Yevgeny Prigozhin, millionaire head of the Russian private military company the Wagner Group, has announced that his forces will hand over the Ukrainian city of Bakhmut as of today, June 1st, following a self-declared victory. Western media outlets have stressed that it remains difficult to independently verify Prigozhin’s declaration of victory, though the Kyiv Independent reported on May 22 that Bakhmut had effectively been occupied by Russian troops. The Ukrainian Deputy Defense Minister Hanna Maliar reported on May 22 that Ukrainian forces were still fighting in the city. "The struggle for dominant heights continues on the flanks – the north and south of the suburbs," she said. "Our fighters do not give the enemy the opportunity to gain a foothold there." The Institute for the Study of War noted, “The Russian year-long drive began as part of a theoretically sensible but overly-ambitious operational effort but ended as a purely symbolic gesture that cost tens of thousands of Russian casualties.”

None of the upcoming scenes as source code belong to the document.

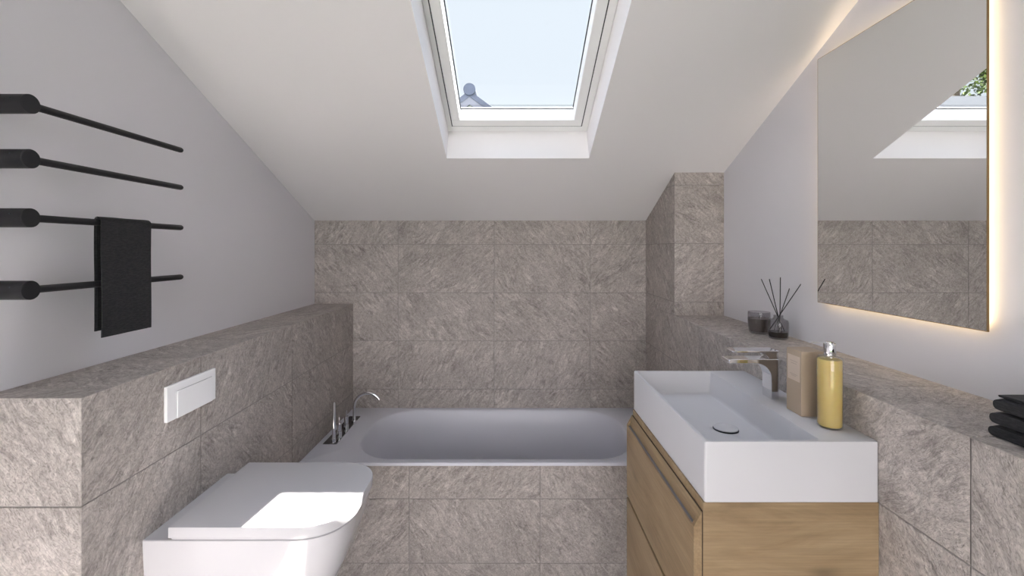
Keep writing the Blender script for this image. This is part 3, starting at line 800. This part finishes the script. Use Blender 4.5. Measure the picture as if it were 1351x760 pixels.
ys = N(nt, 'ShaderNodeMapRange', interpolation_type='SMOOTHSTEP'); ys.inputs['From Min'].default_value = -.35; ys.inputs['From Max'].default_value = .3; ys.inputs['To Min'].default_value = .12; L_(sx.outputs['Y'], ys.inputs['Value'])
my = N(nt, 'ShaderNodeMath', operation='MULTIPLY'); L_(m1.outputs['Result'], my.inputs[0]); L_(ys.outputs['Result'], my.inputs[1]); L_(my.outputs[0], ad.inputs[0])
lw = N(nt, 'ShaderNodeMapRange', interpolation_type='SMOOTHSTEP'); lw.inputs['From Min'].default_value = .42; lw.inputs['From Max'].default_value = .62; lw.inputs['To Min'].default_value = 1; lw.inputs['To Max'].default_value = 0; L_(sx.outputs['Z'], lw.inputs['Value'])
ml = N(nt, 'ShaderNodeMath', operation='MULTIPLY'); L_(m2.outputs['Result'], ml.inputs[0]); L_(lw.outputs['Result'], ml.inputs[1]); L_(ml.outputs[0], ad.inputs[1])
L_(a2.outputs[0], bg.inputs['Strength'])
cm = N(nt, 'ShaderNodeMapRange'); cm.inputs['From Min'].default_value = .1; cm.inputs['From Max'].default_value = -.4; L_(sx.outputs['Y'], cm.inputs['Value'])
mc = N(nt, 'ShaderNodeMix', data_type='RGBA'); L_(cm.outputs['Result'], mc.inputs['Factor']); mc.inputs['A'].default_value = (.84, .92, 1.0, 1); mc.inputs['B'].default_value = (1.0, .96, .96, 1)
L_(mc.outputs['Result'], bg.inputs['Color'])
zc_ = N(nt, 'ShaderNodeMix', data_type='RGBA'); zr = N(nt, 'ShaderNodeMapRange'); zr.inputs['From Min'].default_value = .5; zr.inputs['From Max'].default_value = .8; L_(sx.outputs['Z'], zr.inputs['Value']); L_(zr.outputs['Result'], zc_.inputs['Factor']); L_(mc.outputs['Result'], zc_.inputs['A']); zc_.inputs['B'].default_value = (.68, .80, 1.0, 1); L_(zc_.outputs['Result'], bg.inputs['Color'])
try: w.cycles.sampling_method = 'MANUAL'; w.cycles.sample_map_resolution = 512
except Exception: pass

# ------------------------------------------------------------------ camera
cd_ = bpy.data.cameras.new('camera'); co = bpy.data.objects.new('camera', cd_); COL.objects.link(co)
co.location = (0, 0, CZ); co.rotation_euler = (math.radians(90), 0, 0)
cd_.sensor_width = 36; cd_.lens = 36*600/1351; cd_.shift_y = -52/1351; cd_.clip_start = .02; cd_.clip_end = 300
SC.camera = co
SC.view_settings.view_transform = 'Standard'; SC.view_settings.look = 'None'; SC.view_settings.gamma = 1; SC.view_settings.use_curve_mapping = False
SC.view_settings.exposure = .15
cy = SC.cycles
cy.use_denoising = True; cy.max_bounces = 12; cy.diffuse_bounces = 7; cy.glossy_bounces = 6; cy.transparent_max_bounces = 16
cy.sample_clamp_indirect = 8; cy.caustics_reflective = False; cy.caustics_refractive = False
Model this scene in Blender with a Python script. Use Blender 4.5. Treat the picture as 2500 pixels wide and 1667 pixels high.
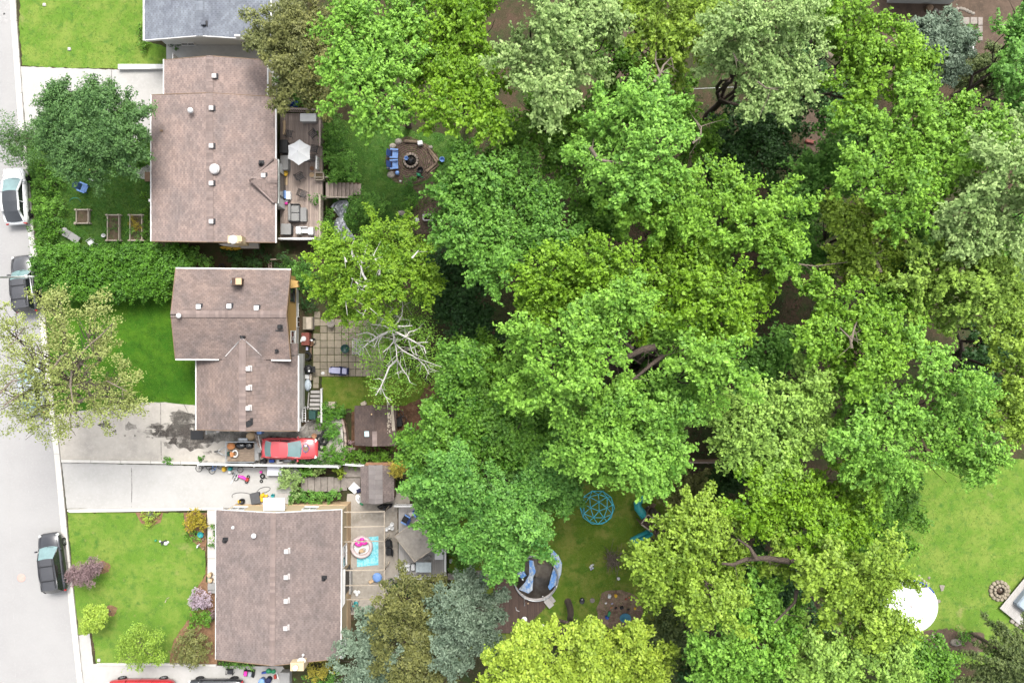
import bpy, math, random
import numpy as np
from mathutils import Vector, Matrix

random.seed(7)
RNG = np.random.default_rng(11)
R = math.radians
for o in list(bpy.data.objects):
    bpy.data.objects.remove(o)
SC = bpy.context.scene
COL = SC.collection

# ------------------------------------------------------------------ camera, light, exposure
CAM_H = 62.0
cam_data = bpy.data.cameras.new("camera")
cam_data.sensor_fit = 'HORIZONTAL'
cam_data.angle = 2 * math.atan(1250.0 / (30.0 * CAM_H))
cam_data.clip_start = 0.1
cam_data.clip_end = 2000
cam = bpy.data.objects.new("camera", cam_data)
cam.location = (0, 0, CAM_H)
COL.objects.link(cam)
SC.camera = cam

SUN_ELEV, SUN_AZ = 58.0, 20.0          # azimuth clockwise from the top of the picture (north)
world = bpy.data.worlds.new("World")
SC.world = world
world.use_nodes = True
wn = world.node_tree
wn.nodes.clear()
w_sky = wn.nodes.new("ShaderNodeTexSky")
w_sky.sky_type = 'NISHITA'
w_sky.sun_disc = False
w_sky.sun_elevation = R(SUN_ELEV)
w_sky.sun_rotation = R(SUN_AZ)
w_sky.air_density = 1.0
w_sky.dust_density = 4.0
w_sky.ozone_density = 1.0
w_hs = wn.nodes.new("ShaderNodeHueSaturation")   # overcast: the cloud layer greys the blue of the sky
w_hs.inputs["Saturation"].default_value = 0.25
w_bg = wn.nodes.new("ShaderNodeBackground")
w_bg.inputs["Strength"].default_value = 0.135
w_out = wn.nodes.new("ShaderNodeOutputWorld")
wn.links.new(w_sky.outputs[0], w_hs.inputs["Color"])
wn.links.new(w_hs.outputs[0], w_bg.inputs["Color"])
wn.links.new(w_bg.outputs[0], w_out.inputs["Surface"])

sun_data = bpy.data.lights.new("sun", 'SUN')
sun_data.energy = 1.35
sun_data.angle = R(22)
sun_data.color = (1.0, 0.965, 0.91)
sun = bpy.data.objects.new("sun", sun_data)
_d = Vector((math.sin(R(SUN_AZ)) * math.cos(R(SUN_ELEV)), math.cos(R(SUN_AZ)) * math.cos(R(SUN_ELEV)), math.sin(R(SUN_ELEV))))
sun.rotation_euler = (-_d).to_track_quat('-Z', 'Y').to_euler()
COL.objects.link(sun)

SC.view_settings.view_transform = 'Standard'
SC.view_settings.look = 'None'
SC.view_settings.gamma = 1.0
SC.view_settings.use_curve_mapping = False
SC.view_settings.exposure = 1.9
SC.render.engine = 'CYCLES'
SC.cycles.use_denoising = True
SC.cycles.max_bounces = 8
SC.cycles.transparent_max_bounces = 8

# ------------------------------------------------------------------ helpers
def at(u, v, z=0.0):
    """survey point: a spot measured on the 2500x1667 photograph at a known height -> metres"""
    k = (1 - z / CAM_H) / 30.0
    return Vector(((u - 1250) * k, (833.5 - v) * k, z))

def ppm(z=0.0):
    return (1 - z / CAM_H) / 30.0

BACK = -1.0
def drop_line(v):
    """u where the ground steps down from the street level to the back yards"""
    if v < 620: return 696.0
    if v < 1000: return 740.0
    if v < 1136: return 838.0
    if v < 1235: return 738.0
    return 770.0

def hz(x, y):
    v = 833.5 - y * 30
    xd = (drop_line(v) - 1250) / 30.0
    t = min(1, max(0, (x - xd + .55) / 1.1))
    return BACK * t * t * (3 - 2 * t)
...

Bakhmut was not an early operational objective for Russia but was intended to facilitate the army’s efforts to encircle Ukrainian forces in the east and secure the borders of the Donetsk Oblast by taking Slovyansk and Kramatorsk. However, Ukraine’s victories in Kharkiv Oblast in September 2022 redirected Russia toward Bakhmut, which then became a political, as much as an operational, objective. However, it has proven to be a difficult year-long battle that witnessed the Wagner Group assuming responsibility for the front line and an extremely public and contentious relationship between Prigozhin and the Kremlin, whom he has accused of mishandling the war and withholding critical materiel from Wagner forces when they were most needed. Approximately three weeks ago, Prigozhin posted an angry video on social media of himself, standing by a pile of apparently dead fighters, accusing the Russian military of causing the loss of life by withholding ammunition supplies. “You think you are the masters of this life? Don’t think that you can dispose of their lives, that because you have warehouses of ammunition that you have that right,” he is seen as saying on a video posted by CNN. It appears to have been effective as he remained in Bakhmut with his forces until the scheduled handover, though he remains one of the very few who have survived making such stern and public criticisms of Moscow’s handling of the war. Bakhmut has been a war of attrition and has been a costly one for Moscow in the end, given the casualty count, though both sides appear to have deemed the cost in blood and treasure worthwhile to deny the other an important symbolic victory.

The year-long battle in Bakhmut has also changed the qualitative nature of the Wagner Group. Across the Middle East and Africa, and in particular in places like Syria, Libya, Mozambique, the Central African Republic, and Mali, the Wagner Group has operated as a kind of conglomerate, offering specialized private military security forces but accepting in return access to natural resources and commercial interests that allows for the proliferation of Prigozhin-established companies to service these extractive industries. However, in Ukraine – and Bakhmut in particular – the fighting has required Prigozhin to boost the ranks of fighters by recruiting convicts, an effort that started in the summer of 2022, wherein prisoners conscripted into Wagner’s ranks were offered pardons in exchange for at least six months of service in Ukraine. By February 2023, Prigozhin allegedly ceased recruiting prisoners and declared, "The recruitment of prisoners by the Wagner private military company has completely stopped. We are fulfilling all our obligations to those who work for us now," he said, as reported by Reuters. The scale of fighting in Bakhmut warranted less of the elite fighting force that Wagner projects elsewhere to drum up business, but waves and waves of cannon fodder to secure a Pyrrhic victory. Prigozhin himself has estimated his losses in Bakhmut as 20,000 fighters. Experts have suggested that following a withdrawal from Bakhmut, Wagner may seek to reduce its footprint in Ukraine and refocus its efforts and investments throughout Africa, where several governments have sought their assistance in quelling domestic political opposition or jihadist violence, despite the widespread reports of human rights violations, including potential war crimes and crimes against humanity, perpetrated by the group.

The long-awaited Ukrainian counteroffensive, with weapons, equipment, and materiel from Western allies in ample supply, is imminent, with much confusion about the exact start date and some officials indicating that it may have already begun and would be a series of events rather than having a single start time. At a security conference in Slovakia recently, Ukraine’s State Secretary for Defense Kostiantyn Vashchenko said it could start in “several days,” while Jaroslav Nad’, who was until May Slovakia’s Defense Minister, said he expected that Ukraine would lead “not only one single counter-offensive, but probably a round of offensives.” Some have suggested that the drone attacks on Moscow earlier this week were an opening volley though details continue to unfold. Prigozhin has used the opportunity to chastise the Russian military and political elite once again, accusing them of being out of touch with the realities of the conflict and the people fighting it, ensconced in the exclusive Rublyovka suburb. Having already warned of a coming revolution in which he claimed that the disparity between poorer youths dying while fighting on the frontlines of Ukraine and the children of the elite living in luxury would lead to an uprising reminiscent of the 1917 revolution, Prigozhin said (as reported by BBC) of the drone attacks which landed near the homes of several prominent Russians, “Let your houses burn.”